You would think that Marvel would be struggling to think up new ideas after the plethora of films they have released lately but you would be wrong. Their latest addition, Gunn’s Guardians of the Galaxy, rids any thoughts that Marvel might be putting less effort into their film franchise relying on their already established audience who would avidly watch anything they distribute; like a heroin addict to their next fix (myself included). The movie consists of a good plot that integrates into Marvel’s overall cinematic universe as well as opens up opportunities to expand it through other superheroes involving aliens other than Thor whom have yet to be portrayed such as Miss Marvel and Nova.

A human thief, a green assassin,  an alien, revenge-driven murderer, a gun-toting racoon and a living, walking tree, joining forces in order to prevent a genocide determined leader from destroying an entire planet may sound a little farfetched at first but its beauty relies in making the unbelievable believable. In typical Marvel style, the movie concentrates quite heavily on how the main characters interrelate with one another which, in turn, gives these characters a sense of realism; each protagonist has their own reason for being with the others but that doesn’t mean they have to get along. It is the subtle change from selfish wants to working as a team which gives Guardians of the Galaxy as well as other Marvel films (e.g. Avengers Assemble) its out of this world experience.

Marvel’s summer blockbuster also breaks the mould from the rest of their franchise as it requires more from its special effects department, as not only do entire planets need to be created but also entire spaceship chase scenes and two of the main characters; Rocket the Racoon and Groot, the tree-like being. All of this makes Guardians of the Galaxy an action-packed, unique movie with a number of imaginative, spectacular and colourful views.
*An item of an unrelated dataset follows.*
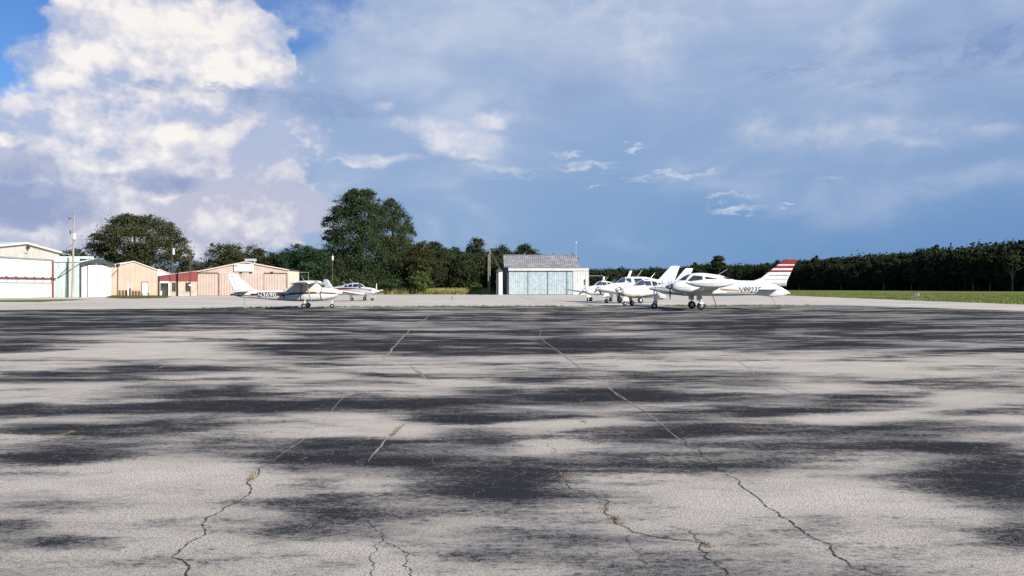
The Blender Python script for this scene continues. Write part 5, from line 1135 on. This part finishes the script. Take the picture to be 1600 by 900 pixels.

Although some jokes are specifically suited for an adult audience they are not explicit so will give parents and teenagers something to laugh at while children remain oblivious allowing Gunn’s film to be enjoyed by people of every age.

The cast also makes this film a must-see movie with stars such as Glen Close and Karen Gillan both taking rather important roles in the movie. However, what makes the cast choice excellent is that each protagonist appears to have had the correct actor to play them. Chris Pratt’s personality fits well with Starlord’s talkative and cheeky nature whereas Bautista’s wrestling career suits perfectly for his part as the brutish Drax the Destroyer. Perhaps most talked about though is Bradley Cooper who voices Rocket the Racoon. Although only voiced, Cooper seems apt for the role; Rocket is portrayed as a frequently angry racoon with a sense of humour which matches well with Cooper’s charming yet wily trademark. Although not the best film for people to ogle over their celebrity crushes; with very few scenes of bare chested men (other than Bautista) but perhaps some (although not too overtly) sexual allure towards Saldana’s character Gamora through her skin tight clothing, the audience will be able to enjoy the film for what it is; an adventure about conflicting personalities that just so happens to take place on a number of other planets.

Through some great character development, humour, awkward dancing and a classic 80’s soundtrack; Gunn’s film Guardians of the Galaxy seems to have it all. The only question unanswered now is how will the Guardians of the Galaxy integrate into other Marvel films?